Jesús responderá dando un signo, no sólo de eso, sino también de todo lo que hizo y enseñó: «Destruyan este Santuario y en tres días lo levantaré». Pero fue un signo que por entonces quedó incomprendido para todos: «Los judíos le contestaron: “Cuarenta y seis años se ha tardado en construir este Santuario, ¿y tú lo vas a levantar en tres días?”». Lo descartan como un iluso. El evangelista explica a los lectores: «Él hablaba del Santuario de su cuerpo». Agrega que ese signo adquirió su fuerza solamente después de su resurrección: «Cuando resucitó de entre los muertos, se acordaron sus discípulos de que había dicho eso y creyeron en la Escritura y en la palabra que había dicho Jesús». El que escribe esto es el discípulo amado (cf. Jn 21,24), el mismo que cuando llegó al sepulcro vacío, donde habían depositado el cuerpo muerto de Jesús, dice, hablando sobre sí mismo: «Vio y creyó, pues hasta entonces no habían comprendido que, según la Escritura, Jesús debía resucitar de entre los muertos» (Jn 20,8-9). Creyó que Jesús había resucitado –que en tres días levantó de nuevo el Santuario de su cuerpo, destruido por los judíos– y que él era el Hijo de Dios, según su declaración: «Por eso me ama el Padre: porque doy mi vida, para recobrarla de nuevo. Nadie me la quita; yo la doy voluntariamente. Tengo poder para darla y poder para recobrarla de nuevo; esa es la orden que he recibido de mi Padre» (Jn 10,17-18). Nadie habría recordado estas palabras, si Jesús no hubiera resucitado, después de haber entregado su vida. Su resurrección es el signo verdadero de toda su vida y enseñanza.

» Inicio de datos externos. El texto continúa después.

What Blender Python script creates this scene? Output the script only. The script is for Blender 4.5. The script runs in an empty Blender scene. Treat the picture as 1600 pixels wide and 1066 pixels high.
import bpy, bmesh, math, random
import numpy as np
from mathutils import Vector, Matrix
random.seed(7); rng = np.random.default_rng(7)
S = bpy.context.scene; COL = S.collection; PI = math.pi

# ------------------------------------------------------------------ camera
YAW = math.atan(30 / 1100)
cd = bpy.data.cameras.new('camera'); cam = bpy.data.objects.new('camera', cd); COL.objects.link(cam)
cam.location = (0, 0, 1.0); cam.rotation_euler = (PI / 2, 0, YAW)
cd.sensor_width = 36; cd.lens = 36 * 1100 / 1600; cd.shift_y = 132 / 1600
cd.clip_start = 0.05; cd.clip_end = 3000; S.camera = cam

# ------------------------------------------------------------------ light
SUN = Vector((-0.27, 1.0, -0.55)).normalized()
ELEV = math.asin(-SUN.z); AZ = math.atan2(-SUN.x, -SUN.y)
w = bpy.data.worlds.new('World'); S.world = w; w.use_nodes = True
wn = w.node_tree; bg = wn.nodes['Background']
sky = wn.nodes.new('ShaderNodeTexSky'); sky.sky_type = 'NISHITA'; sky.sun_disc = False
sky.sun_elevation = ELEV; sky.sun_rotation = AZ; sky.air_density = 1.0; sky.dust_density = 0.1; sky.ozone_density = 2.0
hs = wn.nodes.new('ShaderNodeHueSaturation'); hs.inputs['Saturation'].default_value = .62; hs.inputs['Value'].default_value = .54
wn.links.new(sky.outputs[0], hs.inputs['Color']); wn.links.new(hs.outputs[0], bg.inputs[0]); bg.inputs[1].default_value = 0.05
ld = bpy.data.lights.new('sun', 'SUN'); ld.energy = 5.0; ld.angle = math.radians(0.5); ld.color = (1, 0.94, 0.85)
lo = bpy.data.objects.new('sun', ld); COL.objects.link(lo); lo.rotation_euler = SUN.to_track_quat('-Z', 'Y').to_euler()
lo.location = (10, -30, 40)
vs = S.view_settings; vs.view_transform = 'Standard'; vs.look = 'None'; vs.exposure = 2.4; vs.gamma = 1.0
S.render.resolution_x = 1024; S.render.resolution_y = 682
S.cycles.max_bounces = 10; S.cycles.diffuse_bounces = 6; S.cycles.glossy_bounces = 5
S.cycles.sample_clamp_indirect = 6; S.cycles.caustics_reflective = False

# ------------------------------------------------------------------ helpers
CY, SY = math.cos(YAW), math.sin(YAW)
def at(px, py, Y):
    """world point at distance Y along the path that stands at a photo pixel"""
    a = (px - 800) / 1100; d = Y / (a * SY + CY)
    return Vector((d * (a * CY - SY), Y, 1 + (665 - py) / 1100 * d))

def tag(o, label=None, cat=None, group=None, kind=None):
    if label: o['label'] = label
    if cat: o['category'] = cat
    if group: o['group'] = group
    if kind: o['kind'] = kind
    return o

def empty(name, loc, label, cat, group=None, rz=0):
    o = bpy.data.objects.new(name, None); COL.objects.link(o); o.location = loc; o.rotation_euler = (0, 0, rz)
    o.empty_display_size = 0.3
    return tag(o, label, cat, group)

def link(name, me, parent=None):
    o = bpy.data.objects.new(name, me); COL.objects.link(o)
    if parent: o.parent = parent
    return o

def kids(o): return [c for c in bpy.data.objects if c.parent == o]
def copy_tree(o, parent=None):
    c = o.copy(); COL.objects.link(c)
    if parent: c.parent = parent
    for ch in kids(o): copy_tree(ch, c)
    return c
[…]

La resurrección es el mismo signo que Jesús da en otra ocasión y que también quedó incomprendido para sus oyentes: «Esta generación es una generación malvada; pide un signo, y no se le dará otro signo que el signo de Jonás» (Lc 11,29) El evangelista Mateo, sin embargo, después de la resurrección, explica el signo: «De la misma manera que Jonás estuvo en el vientre del cetáceo tres días y tres noches, así también el Hijo del hombre estará en el seno de la tierra tres días y tres noches» (Mt 12,40).

En el Credo profesamos: «Al tercer día resucitó de entre los muertos». La resurrección de Jesús es lo que da sentido a todo, como hemos dicho. Lo afirma San Pablo con su acostumbrada radicalidad: «Si Cristo no resucitó, vacía es nuestra predicación, vacía es la fe de ustedes... Si Cristo no resucitó vana es la fe de ustedes, y ustedes están todavía en sus pecados» (1Cor 15,14.17). Los pecados de los hombres son una ofensa a Dios y no puede expiarlos sino el Hijo de Dios hecho hombre, es decir, un hombre que es del mismo nivel que Dios. La resurrección de Jesús es la prueba de que quien murió es el Hijo de Dios, que tiene poder para dar la vida y poder para recobrarla. Su resurrección demuestra que su muerte fue un sacrificio voluntario ofrecido a Dios, que obtuvo el perdón de los pecados. Los que creen en él y se unen a su sacrificio «ya no están en sus pecados».